With the financial year 2025–26 nearing its end, taxpayers should complete several important financial tasks before March 31, 2026, to maximise tax savings and avoid penalties. Tasks include making tax-saving investments, submitting investment proofs to employers, paying advance tax and filing an updated income tax return if required.
Make tax-saving investments under Section 80C
Taxpayers following the old tax regime can invest in Provident Fund (PPF), Sukanya Samriddhi Account (SSA) and National Pension System (NPS) to take the tax benefit under Section 80C of the Income Tax Act 1961. Such taxpayers must ensure that all deadline-bound compliances and investments are completed before the end of the financial year 2025-26 on March 31, 2026. Since these schemes also provide tax benefits, it is necessary for NPS, PPF and SSY subscribers to deposit a minimum amount in their respective accounts to avoid the account becoming inactive.
Submit investment proofs to your employer
Employees who have declared tax-saving investments earlier in the financial year must submit supporting investment proofs to their employer before the payroll cut-off date.
The employer may deduct higher tax at source (TDS) from the salary for the remaining months of the financial year, if proofs are not submitted.
Pay advance tax if applicable
The due date for advance tax for the assessment year 2026–27 is March 15, 2026, and missing it could lead to interest charges and penalties under the Income Tax rules.

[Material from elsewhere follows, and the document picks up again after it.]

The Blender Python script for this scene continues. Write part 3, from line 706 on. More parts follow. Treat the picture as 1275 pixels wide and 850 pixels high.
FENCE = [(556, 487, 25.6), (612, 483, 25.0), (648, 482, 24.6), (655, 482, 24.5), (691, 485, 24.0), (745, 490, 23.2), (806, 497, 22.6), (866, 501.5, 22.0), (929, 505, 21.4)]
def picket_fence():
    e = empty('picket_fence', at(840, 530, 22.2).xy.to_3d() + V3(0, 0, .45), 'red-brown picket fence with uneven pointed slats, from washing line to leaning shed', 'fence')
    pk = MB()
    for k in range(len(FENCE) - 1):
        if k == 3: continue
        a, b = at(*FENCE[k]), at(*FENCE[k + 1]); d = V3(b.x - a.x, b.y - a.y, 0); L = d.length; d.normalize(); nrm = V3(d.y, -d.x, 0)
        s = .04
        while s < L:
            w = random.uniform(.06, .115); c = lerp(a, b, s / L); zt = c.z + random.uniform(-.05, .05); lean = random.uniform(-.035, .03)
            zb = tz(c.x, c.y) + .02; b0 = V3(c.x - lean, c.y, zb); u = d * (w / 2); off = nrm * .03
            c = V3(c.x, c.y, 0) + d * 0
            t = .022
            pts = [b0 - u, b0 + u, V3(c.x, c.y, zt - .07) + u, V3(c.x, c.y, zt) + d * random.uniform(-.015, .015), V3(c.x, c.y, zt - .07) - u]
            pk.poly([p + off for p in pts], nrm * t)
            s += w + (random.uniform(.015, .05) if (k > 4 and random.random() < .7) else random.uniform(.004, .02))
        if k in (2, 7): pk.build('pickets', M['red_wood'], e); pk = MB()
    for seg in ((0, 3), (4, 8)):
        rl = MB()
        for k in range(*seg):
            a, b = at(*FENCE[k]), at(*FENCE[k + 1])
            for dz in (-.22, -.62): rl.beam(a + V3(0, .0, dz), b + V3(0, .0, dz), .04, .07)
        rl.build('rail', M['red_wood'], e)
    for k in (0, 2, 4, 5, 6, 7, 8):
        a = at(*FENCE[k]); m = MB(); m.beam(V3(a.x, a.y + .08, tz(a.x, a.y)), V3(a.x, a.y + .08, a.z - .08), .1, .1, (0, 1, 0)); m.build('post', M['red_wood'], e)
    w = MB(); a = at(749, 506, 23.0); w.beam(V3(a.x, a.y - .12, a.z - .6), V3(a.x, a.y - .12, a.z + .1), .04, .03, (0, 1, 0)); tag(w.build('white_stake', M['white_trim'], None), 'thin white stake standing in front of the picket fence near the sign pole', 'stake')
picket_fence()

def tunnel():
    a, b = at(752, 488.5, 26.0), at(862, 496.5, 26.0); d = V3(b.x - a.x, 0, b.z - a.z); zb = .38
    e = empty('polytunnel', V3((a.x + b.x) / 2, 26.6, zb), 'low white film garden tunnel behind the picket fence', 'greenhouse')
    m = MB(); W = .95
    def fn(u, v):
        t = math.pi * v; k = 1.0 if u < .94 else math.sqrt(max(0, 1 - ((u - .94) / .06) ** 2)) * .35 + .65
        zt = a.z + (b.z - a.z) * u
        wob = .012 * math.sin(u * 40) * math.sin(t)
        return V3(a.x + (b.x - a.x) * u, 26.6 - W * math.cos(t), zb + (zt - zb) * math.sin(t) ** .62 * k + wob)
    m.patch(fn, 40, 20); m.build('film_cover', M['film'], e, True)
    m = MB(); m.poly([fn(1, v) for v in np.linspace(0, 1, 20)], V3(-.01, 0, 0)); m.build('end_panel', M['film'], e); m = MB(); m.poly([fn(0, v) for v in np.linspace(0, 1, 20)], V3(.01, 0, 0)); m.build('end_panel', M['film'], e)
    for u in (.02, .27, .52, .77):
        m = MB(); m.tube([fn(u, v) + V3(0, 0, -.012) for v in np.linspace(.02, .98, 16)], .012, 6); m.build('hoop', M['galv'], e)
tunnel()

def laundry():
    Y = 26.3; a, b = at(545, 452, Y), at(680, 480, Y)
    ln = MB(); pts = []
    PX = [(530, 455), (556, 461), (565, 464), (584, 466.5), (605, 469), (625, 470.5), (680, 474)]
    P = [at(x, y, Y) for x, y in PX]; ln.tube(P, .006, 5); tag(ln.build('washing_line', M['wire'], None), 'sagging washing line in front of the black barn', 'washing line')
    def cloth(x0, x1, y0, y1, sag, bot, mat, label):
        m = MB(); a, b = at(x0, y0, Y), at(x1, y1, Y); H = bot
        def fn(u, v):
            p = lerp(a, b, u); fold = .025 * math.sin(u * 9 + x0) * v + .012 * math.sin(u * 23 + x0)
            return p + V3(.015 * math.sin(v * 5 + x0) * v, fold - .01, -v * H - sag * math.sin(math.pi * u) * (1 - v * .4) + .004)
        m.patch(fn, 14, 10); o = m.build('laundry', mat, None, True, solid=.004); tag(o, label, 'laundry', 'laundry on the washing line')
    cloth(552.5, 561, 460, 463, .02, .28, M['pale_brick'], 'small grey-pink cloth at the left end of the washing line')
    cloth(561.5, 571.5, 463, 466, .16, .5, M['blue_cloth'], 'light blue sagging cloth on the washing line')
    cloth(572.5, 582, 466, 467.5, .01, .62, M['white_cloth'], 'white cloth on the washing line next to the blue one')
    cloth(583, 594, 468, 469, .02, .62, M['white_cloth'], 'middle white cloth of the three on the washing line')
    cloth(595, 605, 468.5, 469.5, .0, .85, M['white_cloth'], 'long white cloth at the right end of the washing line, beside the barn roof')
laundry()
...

Tax planning is a process wherein you can strategically structure your financial affairs from the tax’s point of view. You can do tax planning to minimise your tax liability within the framework of Income Tax laws.
Advance tax should be paid if the total tax liability exceeds Rs 10,000 in a financial year. Failure to do so can attract interest under tax provisions.
Claim deduction for health insurance under Section 80D
Under Section 80D of the Income Tax Act, 1961, taxpayers can claim a deduction for the premium paid towards health insurance policies. If you invest in health insurance, you can get a deduction up to Rs 25,000 under Section 80D for yourself and your family (Rs 50,000 if age of insured is 60 years or above) and up to Rs 75,000 (Rs 50,000 if age of insured is 60 years or above) for your parents.
ITR -U for AY 2021-22 (FY 20-21)
Taxpayers who missed reporting such deductions earlier can still correct their returns using the updated return facility under ITR-U (Updated Income Tax Return).
Tax benefits for home loan borrowers on loan interest (Under Section 24)
Section 24(b) of the Income Tax Act allows homeowners to take tax benefits on interest paid towards self-occupied properties. Section 24(b) allows you to claim deduction up to Rs 2 lakh against the interest paid on your home loan, making homeownership easy for taxpayers.